>> start INPUT MATERIAL

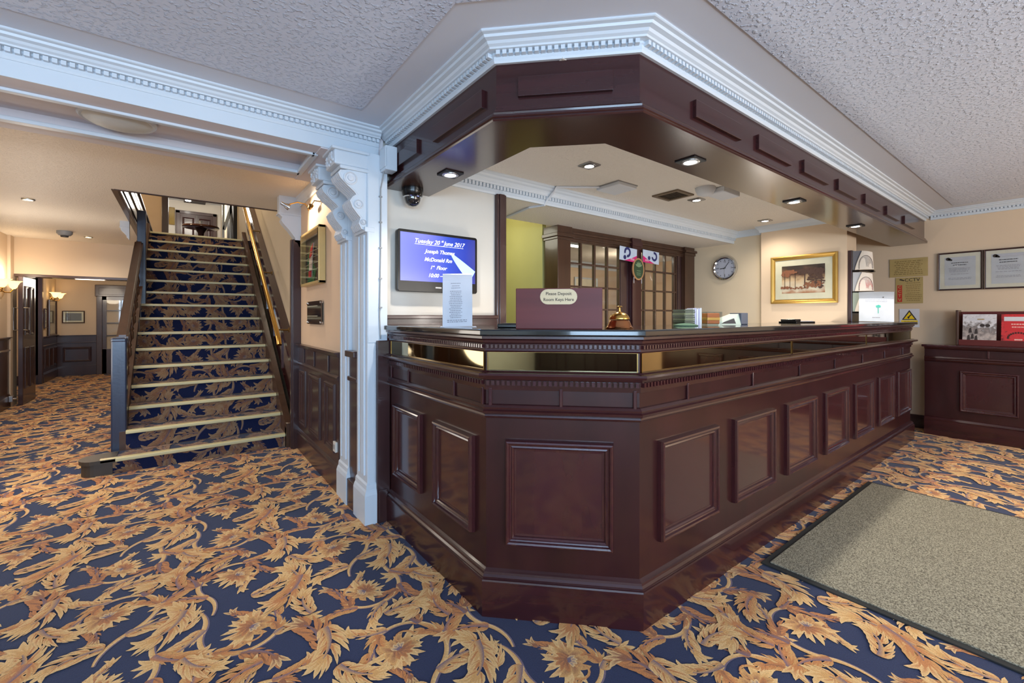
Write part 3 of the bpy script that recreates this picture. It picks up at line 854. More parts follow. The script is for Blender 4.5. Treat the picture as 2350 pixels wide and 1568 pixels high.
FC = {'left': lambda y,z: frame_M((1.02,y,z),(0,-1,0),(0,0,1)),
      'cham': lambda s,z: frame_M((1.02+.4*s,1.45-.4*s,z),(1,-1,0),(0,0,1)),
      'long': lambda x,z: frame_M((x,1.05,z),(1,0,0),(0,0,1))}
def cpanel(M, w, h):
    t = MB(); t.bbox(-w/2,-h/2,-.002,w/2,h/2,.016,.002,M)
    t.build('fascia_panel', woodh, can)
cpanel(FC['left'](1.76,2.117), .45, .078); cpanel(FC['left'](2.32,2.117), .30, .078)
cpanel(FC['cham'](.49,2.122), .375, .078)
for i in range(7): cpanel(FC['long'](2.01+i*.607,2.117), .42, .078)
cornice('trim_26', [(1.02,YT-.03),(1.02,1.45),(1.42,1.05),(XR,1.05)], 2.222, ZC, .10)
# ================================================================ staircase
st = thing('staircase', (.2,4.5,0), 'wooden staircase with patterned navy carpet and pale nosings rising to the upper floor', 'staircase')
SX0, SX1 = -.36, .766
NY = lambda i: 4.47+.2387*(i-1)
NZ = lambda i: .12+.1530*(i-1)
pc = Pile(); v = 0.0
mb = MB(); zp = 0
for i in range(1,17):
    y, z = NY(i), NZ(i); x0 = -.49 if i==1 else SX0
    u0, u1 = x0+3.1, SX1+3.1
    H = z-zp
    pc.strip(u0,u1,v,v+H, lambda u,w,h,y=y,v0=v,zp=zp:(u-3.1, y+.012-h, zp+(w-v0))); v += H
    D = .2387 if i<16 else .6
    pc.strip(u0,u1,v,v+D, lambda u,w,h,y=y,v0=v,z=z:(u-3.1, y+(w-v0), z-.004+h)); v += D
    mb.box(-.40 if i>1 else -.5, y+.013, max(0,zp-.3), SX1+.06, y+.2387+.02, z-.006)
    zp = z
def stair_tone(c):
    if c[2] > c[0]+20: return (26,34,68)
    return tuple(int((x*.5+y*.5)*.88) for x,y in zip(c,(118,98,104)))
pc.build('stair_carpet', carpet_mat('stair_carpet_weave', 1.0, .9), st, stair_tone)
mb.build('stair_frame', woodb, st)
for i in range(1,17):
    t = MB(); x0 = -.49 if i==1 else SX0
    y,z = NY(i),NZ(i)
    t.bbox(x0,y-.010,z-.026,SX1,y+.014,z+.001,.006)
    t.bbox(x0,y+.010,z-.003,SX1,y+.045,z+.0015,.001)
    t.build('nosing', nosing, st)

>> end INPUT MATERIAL
>> start INPUT MATERIAL

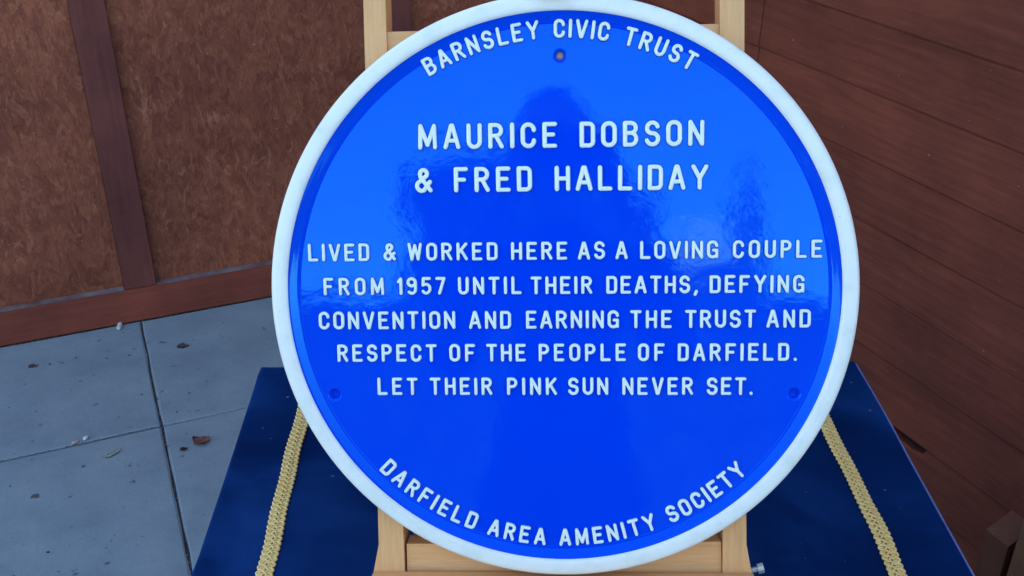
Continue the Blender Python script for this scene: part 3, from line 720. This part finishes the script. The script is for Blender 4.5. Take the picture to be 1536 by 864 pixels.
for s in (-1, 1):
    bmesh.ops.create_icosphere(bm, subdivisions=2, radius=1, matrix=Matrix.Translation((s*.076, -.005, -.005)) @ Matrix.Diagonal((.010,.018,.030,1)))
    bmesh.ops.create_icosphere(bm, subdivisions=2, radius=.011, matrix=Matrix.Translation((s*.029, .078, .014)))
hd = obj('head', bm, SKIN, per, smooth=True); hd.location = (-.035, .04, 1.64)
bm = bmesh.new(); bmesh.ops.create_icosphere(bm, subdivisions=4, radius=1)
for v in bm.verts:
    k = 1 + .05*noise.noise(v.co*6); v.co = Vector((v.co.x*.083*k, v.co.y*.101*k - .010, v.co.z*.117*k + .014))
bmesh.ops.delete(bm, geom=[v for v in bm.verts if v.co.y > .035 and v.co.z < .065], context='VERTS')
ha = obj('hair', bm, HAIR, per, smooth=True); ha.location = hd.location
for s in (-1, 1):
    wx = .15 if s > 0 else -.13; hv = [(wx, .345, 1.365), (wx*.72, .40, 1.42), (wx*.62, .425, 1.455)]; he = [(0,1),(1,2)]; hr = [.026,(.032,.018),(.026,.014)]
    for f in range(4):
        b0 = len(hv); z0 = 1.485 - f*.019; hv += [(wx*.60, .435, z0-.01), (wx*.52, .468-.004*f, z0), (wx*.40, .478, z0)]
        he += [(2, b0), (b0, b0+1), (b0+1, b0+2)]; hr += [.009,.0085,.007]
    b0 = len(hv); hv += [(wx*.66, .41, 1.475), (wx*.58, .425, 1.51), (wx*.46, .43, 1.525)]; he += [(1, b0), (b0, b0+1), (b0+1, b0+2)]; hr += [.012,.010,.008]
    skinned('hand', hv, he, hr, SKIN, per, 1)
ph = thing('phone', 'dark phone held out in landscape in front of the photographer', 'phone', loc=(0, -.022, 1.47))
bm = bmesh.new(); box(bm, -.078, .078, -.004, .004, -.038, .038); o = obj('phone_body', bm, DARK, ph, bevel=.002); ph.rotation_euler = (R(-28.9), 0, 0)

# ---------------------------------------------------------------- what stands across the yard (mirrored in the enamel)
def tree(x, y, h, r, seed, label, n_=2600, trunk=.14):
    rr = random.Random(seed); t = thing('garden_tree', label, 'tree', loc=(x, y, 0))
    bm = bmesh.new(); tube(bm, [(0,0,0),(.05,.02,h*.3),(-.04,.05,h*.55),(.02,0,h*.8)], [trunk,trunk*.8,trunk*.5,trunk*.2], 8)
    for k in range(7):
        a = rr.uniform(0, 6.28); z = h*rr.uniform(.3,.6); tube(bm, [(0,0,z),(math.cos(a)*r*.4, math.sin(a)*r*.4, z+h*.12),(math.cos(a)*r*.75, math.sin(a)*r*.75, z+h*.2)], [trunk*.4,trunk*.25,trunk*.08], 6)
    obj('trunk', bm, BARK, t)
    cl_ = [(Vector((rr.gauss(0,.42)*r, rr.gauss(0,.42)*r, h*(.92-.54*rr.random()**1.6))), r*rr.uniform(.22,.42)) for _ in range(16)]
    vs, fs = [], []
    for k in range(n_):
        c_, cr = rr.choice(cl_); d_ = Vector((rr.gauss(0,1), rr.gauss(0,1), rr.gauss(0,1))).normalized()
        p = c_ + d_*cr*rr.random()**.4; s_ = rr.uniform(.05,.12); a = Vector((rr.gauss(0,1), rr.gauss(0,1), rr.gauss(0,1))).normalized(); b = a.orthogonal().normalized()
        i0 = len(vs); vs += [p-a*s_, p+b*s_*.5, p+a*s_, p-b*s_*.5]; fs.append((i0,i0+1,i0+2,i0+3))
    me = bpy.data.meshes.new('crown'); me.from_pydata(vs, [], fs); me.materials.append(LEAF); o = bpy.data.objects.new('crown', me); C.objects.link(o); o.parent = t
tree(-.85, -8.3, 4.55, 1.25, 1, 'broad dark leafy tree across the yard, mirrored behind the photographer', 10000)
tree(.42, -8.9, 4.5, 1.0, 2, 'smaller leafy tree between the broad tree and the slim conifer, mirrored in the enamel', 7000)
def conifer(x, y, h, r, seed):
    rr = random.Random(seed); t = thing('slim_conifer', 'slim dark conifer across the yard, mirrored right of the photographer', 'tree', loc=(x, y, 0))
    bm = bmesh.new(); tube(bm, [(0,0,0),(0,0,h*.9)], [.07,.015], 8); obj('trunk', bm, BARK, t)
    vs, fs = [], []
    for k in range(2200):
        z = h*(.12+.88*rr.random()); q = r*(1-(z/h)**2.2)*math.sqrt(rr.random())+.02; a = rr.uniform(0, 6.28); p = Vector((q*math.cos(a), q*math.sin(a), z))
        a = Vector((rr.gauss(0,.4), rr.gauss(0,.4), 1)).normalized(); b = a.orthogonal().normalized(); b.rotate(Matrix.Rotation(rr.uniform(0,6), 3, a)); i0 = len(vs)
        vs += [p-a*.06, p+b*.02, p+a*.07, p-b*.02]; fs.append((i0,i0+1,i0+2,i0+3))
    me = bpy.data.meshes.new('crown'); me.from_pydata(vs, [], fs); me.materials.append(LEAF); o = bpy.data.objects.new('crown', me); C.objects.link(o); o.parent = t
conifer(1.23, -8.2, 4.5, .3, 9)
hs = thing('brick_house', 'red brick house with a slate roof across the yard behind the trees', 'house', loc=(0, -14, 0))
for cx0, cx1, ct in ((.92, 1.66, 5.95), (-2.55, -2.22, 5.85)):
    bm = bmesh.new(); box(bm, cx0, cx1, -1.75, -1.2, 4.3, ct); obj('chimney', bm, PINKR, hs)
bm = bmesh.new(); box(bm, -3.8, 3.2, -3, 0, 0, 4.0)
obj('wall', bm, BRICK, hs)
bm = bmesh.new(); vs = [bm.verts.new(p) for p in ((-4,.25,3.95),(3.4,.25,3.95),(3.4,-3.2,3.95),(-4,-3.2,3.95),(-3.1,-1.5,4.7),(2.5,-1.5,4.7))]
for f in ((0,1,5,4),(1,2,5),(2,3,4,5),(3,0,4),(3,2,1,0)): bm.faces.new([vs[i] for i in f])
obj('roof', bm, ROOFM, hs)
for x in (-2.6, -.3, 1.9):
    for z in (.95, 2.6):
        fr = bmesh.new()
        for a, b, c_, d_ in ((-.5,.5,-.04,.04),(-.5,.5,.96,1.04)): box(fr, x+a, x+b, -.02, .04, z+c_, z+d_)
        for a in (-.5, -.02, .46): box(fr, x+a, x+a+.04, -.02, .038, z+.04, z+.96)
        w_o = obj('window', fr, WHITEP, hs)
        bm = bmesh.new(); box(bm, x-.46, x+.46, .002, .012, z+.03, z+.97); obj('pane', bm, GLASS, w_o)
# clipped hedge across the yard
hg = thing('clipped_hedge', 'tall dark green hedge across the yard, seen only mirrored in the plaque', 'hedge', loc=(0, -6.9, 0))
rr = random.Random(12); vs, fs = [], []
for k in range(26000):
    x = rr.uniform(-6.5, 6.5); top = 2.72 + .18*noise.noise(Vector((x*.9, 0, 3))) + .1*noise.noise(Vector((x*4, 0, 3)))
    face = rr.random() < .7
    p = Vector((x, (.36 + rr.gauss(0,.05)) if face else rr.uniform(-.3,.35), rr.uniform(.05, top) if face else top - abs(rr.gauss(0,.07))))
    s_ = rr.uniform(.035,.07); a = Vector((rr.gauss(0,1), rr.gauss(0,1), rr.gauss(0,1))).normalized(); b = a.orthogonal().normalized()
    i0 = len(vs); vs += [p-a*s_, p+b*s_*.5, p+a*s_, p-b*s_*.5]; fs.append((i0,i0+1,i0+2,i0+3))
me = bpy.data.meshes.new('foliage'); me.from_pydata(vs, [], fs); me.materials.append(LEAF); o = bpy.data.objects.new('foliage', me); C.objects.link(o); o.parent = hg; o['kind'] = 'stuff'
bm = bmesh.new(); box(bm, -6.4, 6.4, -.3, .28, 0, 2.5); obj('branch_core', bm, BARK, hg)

>> end INPUT MATERIAL

TASK GOAL
Retype exactly the lines above, from the one with "if c[2] > c[0]+20: return (26,34,68)" through the one with "t.build('nosing', nosing, st)", inclusive.

SOLUTION FOR THIS EXERCISE
    if c[2] > c[0]+20: return (26,34,68)
    return tuple(int((x*.5+y*.5)*.88) for x,y in zip(c,(118,98,104)))
pc.build('stair_carpet', carpet_mat('stair_carpet_weave', 1.0, .9), st, stair_tone)
mb.build('stair_frame', woodb, st)
for i in range(1,17):
    t = MB(); x0 = -.49 if i==1 else SX0
    y,z = NY(i),NZ(i)
    t.bbox(x0,y-.010,z-.026,SX1,y+.014,z+.001,.006)
    t.bbox(x0,y+.010,z-.003,SX1,y+.045,z+.0015,.001)
    t.build('nosing', nosing, st)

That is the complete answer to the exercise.